╭─ Source excerpt

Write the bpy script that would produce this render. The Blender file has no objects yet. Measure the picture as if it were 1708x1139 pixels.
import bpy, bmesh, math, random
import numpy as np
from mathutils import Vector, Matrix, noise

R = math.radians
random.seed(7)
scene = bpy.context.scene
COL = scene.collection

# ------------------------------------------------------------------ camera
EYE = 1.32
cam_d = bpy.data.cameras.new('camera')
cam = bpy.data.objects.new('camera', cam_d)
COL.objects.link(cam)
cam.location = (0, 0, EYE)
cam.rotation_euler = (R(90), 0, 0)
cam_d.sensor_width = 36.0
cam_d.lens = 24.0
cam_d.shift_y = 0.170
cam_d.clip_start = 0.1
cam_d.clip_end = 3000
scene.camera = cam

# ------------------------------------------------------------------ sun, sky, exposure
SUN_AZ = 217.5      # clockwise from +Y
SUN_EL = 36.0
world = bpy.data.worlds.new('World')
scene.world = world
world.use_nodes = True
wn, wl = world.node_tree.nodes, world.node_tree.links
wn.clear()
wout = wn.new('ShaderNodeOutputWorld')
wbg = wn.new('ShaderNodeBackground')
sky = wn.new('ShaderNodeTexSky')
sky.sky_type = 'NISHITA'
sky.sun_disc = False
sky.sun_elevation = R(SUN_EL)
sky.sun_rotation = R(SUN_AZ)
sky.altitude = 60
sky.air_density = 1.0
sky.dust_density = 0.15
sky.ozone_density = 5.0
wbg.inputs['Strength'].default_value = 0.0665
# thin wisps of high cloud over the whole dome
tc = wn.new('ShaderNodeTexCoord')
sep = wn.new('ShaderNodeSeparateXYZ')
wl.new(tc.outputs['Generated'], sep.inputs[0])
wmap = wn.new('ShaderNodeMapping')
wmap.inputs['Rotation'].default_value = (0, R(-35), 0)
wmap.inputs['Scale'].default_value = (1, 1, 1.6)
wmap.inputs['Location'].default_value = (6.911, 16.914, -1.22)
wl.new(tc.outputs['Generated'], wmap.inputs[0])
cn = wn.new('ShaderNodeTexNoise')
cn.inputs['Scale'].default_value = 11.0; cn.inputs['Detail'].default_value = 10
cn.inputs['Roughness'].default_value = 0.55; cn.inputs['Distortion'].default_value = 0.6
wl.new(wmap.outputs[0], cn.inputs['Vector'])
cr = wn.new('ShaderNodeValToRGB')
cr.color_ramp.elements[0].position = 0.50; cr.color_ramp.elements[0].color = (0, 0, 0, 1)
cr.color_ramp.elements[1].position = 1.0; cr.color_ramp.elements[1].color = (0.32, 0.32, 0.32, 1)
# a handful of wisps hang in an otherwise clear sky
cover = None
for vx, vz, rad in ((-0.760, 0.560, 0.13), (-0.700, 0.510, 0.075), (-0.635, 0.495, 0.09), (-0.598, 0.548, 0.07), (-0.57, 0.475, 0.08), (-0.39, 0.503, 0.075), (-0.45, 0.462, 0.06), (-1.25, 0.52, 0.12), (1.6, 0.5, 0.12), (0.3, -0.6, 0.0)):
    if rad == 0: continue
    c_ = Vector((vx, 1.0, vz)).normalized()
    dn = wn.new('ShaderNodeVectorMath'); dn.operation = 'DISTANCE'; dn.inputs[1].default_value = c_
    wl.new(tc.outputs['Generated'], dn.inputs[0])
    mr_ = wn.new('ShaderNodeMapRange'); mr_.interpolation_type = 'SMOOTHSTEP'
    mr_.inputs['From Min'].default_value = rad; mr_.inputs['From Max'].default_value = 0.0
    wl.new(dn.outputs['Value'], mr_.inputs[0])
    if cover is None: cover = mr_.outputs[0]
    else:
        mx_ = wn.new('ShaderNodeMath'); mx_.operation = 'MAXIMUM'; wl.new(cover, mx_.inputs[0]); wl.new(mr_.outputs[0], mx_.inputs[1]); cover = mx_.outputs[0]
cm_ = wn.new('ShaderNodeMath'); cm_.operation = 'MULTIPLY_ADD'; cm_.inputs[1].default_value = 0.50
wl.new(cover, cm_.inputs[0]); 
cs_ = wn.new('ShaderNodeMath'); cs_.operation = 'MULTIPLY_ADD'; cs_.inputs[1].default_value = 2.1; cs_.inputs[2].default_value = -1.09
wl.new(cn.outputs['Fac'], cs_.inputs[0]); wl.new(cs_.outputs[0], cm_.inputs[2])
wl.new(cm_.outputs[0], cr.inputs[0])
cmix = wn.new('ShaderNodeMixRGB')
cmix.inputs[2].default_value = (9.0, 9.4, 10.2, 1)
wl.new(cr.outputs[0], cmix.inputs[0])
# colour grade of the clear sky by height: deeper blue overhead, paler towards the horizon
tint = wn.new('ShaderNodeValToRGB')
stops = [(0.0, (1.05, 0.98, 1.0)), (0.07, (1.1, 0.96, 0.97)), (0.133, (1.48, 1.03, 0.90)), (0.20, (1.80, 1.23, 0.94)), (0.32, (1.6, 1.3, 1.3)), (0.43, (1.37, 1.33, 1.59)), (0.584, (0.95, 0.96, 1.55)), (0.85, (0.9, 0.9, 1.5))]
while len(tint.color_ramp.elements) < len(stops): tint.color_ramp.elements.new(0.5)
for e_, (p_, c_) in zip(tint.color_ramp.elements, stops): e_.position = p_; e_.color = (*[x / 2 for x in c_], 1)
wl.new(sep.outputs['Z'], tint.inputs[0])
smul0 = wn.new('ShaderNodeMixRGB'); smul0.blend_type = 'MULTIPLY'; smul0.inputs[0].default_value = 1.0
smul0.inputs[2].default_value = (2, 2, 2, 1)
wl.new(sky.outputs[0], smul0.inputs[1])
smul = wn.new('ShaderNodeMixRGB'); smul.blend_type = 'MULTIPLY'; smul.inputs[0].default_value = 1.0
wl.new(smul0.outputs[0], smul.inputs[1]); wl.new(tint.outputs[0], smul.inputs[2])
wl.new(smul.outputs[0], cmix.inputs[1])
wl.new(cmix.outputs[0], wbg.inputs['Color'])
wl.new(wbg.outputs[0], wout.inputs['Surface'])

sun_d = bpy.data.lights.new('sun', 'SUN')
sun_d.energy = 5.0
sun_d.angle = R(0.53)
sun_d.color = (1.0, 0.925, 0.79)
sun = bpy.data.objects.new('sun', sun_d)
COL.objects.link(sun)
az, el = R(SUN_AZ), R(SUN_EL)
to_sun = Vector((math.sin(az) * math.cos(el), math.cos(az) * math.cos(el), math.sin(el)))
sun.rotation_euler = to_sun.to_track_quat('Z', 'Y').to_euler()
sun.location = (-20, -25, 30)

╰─

• **What this task involves**
Restate the listing exactly, starting at its first line and ending at the line where "scene.camera = cam" occurs; include both and no other lines.

• **Response**
Write the bpy script that would produce this render. The Blender file has no objects yet. Measure the picture as if it were 1708x1139 pixels.
import bpy, bmesh, math, random
import numpy as np
from mathutils import Vector, Matrix, noise

R = math.radians
random.seed(7)
scene = bpy.context.scene
COL = scene.collection

# ------------------------------------------------------------------ camera
EYE = 1.32
cam_d = bpy.data.cameras.new('camera')
cam = bpy.data.objects.new('camera', cam_d)
COL.objects.link(cam)
cam.location = (0, 0, EYE)
cam.rotation_euler = (R(90), 0, 0)
cam_d.sensor_width = 36.0
cam_d.lens = 24.0
cam_d.shift_y = 0.170
cam_d.clip_start = 0.1
cam_d.clip_end = 3000
scene.camera = cam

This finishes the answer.